The contrasting philosophy is exemplified in a recent article titled "Spam Wars" by Harvard Law School professor Lawrence Lessig, who argues for the creation of an overarching policy-making institution to develop and enforce collective rules and regulations. You might remember Professor Lessig, whose 15 minutes of fame came when he was dumped as a proposed "special master" in the Microsoft antitrust suit.

Lessig opines that, while spam is a nuisance, "the real problem is that vigilantes and network service providers are deciding fundamental policy questions about how the Net will work, each group from its own perspective."

Lessig is horrified by this rejection of central authority in favor of reliance on the invisible hand. He takes, as an example, the anti-spam consortia such as the Open Relay Blocking System and the MAPS Realtime Blackhole List, whose subscribing system operators voluntarily agree to block incoming e-mail from ISPs that do not, in the consortium's judgment, practice adequate anti-spam measures.
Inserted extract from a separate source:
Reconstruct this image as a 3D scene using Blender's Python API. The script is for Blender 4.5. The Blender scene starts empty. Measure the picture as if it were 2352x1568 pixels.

What's particularly fascinating about this debate is that we are coming full circle since the civil rights legislation of the 1960s granted broad new powers to the government to regulate commerce between citizens. While correcting a grievous moral wrong, racial discrimination, the remedy sowed the seeds for the destruction of the freedom of association and the right of private contract.

These rights have been born again on the Internet, and what drives Lessig and his kind crazy is that there's nothing they can do about it.

Characteristic of the environment in which these professional policy-makers thrive, any solution in which governance does not come down from the top is inconceivable.

As so aptly expressed in an unpublished letter to the editor by Internet entrepreneur Bruce Fancher, copied to me in a fit of pique, "Lessig is quite right when he says that policy is being made, but he is mistaken when he says that those making the policy are unaccountable. What he means is that they are not accountable to him and other elites in government and academia. Those making policy are accountable to their employers, customers and others who are, unlike Lessig, directly involved. They are accountable in the same way a shop owner is accountable to his clientele."

Yep. And the handmaidens of the Leviathan State had better get used to it. After all, who would you rather have write the laws of cyberspace: a club-wielding Harvard professor or you and your peers, voluntarily participating in a journey of discovery?